◆ **TASK PROMPT**
Return only the lines running from the line with "fm = np.where(dBc" down to the line with "fm[cls == k])", both included, exactly as they appear.

◆ **EXTRACTED DATA**
------------------------------------------------

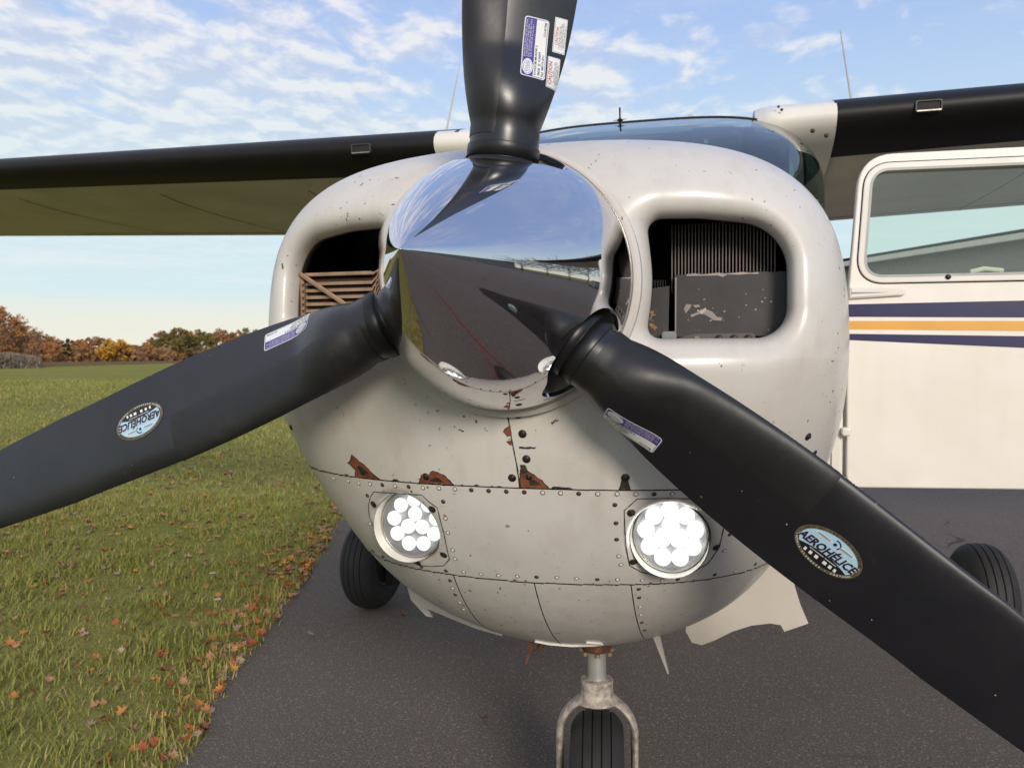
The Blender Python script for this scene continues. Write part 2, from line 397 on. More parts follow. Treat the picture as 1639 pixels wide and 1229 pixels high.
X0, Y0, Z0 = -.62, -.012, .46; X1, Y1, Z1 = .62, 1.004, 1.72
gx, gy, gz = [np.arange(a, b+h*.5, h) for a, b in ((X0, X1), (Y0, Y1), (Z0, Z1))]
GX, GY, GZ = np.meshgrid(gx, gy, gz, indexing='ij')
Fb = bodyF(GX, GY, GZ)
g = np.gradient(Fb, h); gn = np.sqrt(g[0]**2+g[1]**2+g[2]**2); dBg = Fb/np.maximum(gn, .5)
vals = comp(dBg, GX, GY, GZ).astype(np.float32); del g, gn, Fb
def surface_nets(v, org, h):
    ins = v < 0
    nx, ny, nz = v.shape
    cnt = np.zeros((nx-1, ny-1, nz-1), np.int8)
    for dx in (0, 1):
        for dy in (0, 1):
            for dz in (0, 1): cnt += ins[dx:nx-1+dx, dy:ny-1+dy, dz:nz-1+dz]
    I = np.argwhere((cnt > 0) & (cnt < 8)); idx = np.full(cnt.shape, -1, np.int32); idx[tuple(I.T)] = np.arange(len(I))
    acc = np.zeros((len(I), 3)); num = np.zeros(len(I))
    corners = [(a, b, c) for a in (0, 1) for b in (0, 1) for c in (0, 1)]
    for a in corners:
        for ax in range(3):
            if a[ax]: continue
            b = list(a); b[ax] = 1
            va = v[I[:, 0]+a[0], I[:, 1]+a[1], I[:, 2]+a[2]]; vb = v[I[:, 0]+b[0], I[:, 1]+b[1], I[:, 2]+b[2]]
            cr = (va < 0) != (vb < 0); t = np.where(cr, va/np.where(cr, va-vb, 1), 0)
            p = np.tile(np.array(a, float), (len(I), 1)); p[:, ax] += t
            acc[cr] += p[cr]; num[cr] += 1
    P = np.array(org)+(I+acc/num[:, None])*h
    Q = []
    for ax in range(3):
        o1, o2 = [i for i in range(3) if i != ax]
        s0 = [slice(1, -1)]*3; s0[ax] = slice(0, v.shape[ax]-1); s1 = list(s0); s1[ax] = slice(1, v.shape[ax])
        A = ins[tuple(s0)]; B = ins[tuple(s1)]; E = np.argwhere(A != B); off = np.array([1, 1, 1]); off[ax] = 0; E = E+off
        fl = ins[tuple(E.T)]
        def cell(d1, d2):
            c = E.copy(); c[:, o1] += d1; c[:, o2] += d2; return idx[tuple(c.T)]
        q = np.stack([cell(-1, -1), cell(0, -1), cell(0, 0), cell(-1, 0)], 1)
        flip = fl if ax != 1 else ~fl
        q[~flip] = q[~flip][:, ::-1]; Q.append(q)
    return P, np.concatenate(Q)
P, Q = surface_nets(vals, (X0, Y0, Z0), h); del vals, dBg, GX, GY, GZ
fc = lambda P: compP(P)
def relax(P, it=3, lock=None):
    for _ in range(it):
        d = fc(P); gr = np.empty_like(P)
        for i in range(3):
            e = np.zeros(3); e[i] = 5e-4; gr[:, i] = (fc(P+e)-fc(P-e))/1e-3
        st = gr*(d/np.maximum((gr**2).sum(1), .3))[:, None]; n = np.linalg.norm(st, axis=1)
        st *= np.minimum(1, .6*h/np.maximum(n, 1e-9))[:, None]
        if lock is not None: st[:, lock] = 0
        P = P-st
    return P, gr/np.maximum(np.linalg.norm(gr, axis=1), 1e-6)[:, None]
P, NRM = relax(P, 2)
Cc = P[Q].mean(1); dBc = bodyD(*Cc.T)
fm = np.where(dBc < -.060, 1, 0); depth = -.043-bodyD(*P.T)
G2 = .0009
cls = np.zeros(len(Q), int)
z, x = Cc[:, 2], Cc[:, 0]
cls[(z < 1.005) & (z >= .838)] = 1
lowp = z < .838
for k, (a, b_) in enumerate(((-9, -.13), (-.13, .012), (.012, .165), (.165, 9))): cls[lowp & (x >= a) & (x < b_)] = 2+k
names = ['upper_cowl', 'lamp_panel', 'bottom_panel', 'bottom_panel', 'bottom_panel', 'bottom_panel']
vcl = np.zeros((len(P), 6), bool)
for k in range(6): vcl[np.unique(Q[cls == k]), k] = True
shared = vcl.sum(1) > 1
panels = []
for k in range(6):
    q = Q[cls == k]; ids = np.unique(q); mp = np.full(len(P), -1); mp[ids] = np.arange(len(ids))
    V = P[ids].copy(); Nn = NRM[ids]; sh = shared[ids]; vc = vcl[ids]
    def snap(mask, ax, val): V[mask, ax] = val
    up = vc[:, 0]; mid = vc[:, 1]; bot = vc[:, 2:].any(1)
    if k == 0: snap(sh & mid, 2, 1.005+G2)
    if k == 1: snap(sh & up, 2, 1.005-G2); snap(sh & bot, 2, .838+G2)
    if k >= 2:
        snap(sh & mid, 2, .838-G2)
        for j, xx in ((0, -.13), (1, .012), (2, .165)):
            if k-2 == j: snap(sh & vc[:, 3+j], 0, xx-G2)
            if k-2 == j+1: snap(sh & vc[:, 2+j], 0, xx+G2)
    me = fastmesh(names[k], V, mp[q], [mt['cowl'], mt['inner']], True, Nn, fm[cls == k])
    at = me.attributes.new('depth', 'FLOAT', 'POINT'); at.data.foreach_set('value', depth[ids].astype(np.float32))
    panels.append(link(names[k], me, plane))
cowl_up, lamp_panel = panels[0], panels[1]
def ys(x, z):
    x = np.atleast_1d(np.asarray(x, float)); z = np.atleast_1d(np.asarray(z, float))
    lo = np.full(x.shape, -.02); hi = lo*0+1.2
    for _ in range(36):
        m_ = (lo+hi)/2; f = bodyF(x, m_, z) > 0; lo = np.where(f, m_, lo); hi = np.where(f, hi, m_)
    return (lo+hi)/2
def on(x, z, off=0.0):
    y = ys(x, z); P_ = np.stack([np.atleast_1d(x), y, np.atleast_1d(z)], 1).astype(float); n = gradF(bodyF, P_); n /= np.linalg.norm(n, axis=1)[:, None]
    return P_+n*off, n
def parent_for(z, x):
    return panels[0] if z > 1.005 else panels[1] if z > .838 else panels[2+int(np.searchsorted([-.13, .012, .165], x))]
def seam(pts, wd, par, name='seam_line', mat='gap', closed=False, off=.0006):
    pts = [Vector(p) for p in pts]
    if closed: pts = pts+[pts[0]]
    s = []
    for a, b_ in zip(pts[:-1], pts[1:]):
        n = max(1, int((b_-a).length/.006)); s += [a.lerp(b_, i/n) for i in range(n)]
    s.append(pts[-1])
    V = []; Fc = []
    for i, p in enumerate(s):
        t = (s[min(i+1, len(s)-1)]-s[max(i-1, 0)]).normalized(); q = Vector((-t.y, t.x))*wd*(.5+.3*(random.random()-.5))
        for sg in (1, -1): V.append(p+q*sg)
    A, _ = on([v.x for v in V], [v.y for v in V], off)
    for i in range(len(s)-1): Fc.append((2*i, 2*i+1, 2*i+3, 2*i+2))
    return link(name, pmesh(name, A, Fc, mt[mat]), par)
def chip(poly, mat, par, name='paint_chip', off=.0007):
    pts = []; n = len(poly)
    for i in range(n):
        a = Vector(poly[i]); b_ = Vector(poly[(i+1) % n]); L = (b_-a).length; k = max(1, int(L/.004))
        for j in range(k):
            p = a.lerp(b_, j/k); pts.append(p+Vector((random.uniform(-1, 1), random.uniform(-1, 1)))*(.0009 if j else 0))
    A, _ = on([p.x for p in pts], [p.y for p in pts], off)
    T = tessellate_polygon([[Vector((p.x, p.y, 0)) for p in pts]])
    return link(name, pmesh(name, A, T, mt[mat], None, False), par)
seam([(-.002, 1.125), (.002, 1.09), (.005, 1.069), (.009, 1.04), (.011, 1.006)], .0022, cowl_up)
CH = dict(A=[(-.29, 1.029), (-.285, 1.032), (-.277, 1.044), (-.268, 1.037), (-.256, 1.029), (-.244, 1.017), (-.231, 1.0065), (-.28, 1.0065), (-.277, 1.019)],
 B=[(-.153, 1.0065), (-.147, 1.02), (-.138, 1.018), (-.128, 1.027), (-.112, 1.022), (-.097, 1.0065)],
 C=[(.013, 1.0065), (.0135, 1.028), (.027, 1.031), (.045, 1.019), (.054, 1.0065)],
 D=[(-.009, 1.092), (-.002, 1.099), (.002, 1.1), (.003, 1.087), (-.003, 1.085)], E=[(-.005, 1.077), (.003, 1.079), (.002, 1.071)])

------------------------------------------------

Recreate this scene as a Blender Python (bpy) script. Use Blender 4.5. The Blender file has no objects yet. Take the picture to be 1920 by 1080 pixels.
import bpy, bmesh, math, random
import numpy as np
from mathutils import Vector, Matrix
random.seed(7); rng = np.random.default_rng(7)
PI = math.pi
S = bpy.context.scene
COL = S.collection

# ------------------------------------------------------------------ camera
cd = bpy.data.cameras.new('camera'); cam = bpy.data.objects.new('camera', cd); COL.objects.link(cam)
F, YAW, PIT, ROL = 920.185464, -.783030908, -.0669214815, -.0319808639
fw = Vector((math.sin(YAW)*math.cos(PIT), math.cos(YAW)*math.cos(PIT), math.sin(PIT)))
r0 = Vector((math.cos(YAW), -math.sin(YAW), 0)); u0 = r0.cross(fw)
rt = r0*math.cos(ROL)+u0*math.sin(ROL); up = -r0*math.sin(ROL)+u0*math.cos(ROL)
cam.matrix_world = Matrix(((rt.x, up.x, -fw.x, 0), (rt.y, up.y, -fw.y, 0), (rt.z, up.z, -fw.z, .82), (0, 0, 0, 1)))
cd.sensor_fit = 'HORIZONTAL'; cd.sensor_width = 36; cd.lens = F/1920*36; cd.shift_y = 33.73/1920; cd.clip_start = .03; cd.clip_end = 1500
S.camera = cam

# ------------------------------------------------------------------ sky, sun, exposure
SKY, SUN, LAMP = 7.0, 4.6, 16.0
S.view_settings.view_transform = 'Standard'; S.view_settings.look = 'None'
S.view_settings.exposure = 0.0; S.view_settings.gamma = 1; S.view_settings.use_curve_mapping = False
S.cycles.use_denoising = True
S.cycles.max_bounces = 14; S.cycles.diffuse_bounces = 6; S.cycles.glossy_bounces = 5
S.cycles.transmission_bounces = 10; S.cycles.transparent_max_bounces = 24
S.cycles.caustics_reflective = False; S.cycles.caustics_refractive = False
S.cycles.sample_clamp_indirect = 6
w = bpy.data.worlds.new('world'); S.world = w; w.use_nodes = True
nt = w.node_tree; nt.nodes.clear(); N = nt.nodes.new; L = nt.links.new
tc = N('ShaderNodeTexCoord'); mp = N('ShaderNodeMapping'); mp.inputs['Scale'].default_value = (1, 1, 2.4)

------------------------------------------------

◆ **ANSWER TO THIS EXERCISE**
fm = np.where(dBc < -.060, 1, 0); depth = -.043-bodyD(*P.T)
G2 = .0009
cls = np.zeros(len(Q), int)
z, x = Cc[:, 2], Cc[:, 0]
cls[(z < 1.005) & (z >= .838)] = 1
lowp = z < .838
for k, (a, b_) in enumerate(((-9, -.13), (-.13, .012), (.012, .165), (.165, 9))): cls[lowp & (x >= a) & (x < b_)] = 2+k
names = ['upper_cowl', 'lamp_panel', 'bottom_panel', 'bottom_panel', 'bottom_panel', 'bottom_panel']
vcl = np.zeros((len(P), 6), bool)
for k in range(6): vcl[np.unique(Q[cls == k]), k] = True
shared = vcl.sum(1) > 1
panels = []
for k in range(6):
    q = Q[cls == k]; ids = np.unique(q); mp = np.full(len(P), -1); mp[ids] = np.arange(len(ids))
    V = P[ids].copy(); Nn = NRM[ids]; sh = shared[ids]; vc = vcl[ids]
    def snap(mask, ax, val): V[mask, ax] = val
    up = vc[:, 0]; mid = vc[:, 1]; bot = vc[:, 2:].any(1)
    if k == 0: snap(sh & mid, 2, 1.005+G2)
    if k == 1: snap(sh & up, 2, 1.005-G2); snap(sh & bot, 2, .838+G2)
    if k >= 2:
        snap(sh & mid, 2, .838-G2)
        for j, xx in ((0, -.13), (1, .012), (2, .165)):
            if k-2 == j: snap(sh & vc[:, 3+j], 0, xx-G2)
            if k-2 == j+1: snap(sh & vc[:, 2+j], 0, xx+G2)
    me = fastmesh(names[k], V, mp[q], [mt['cowl'], mt['inner']], True, Nn, fm[cls == k])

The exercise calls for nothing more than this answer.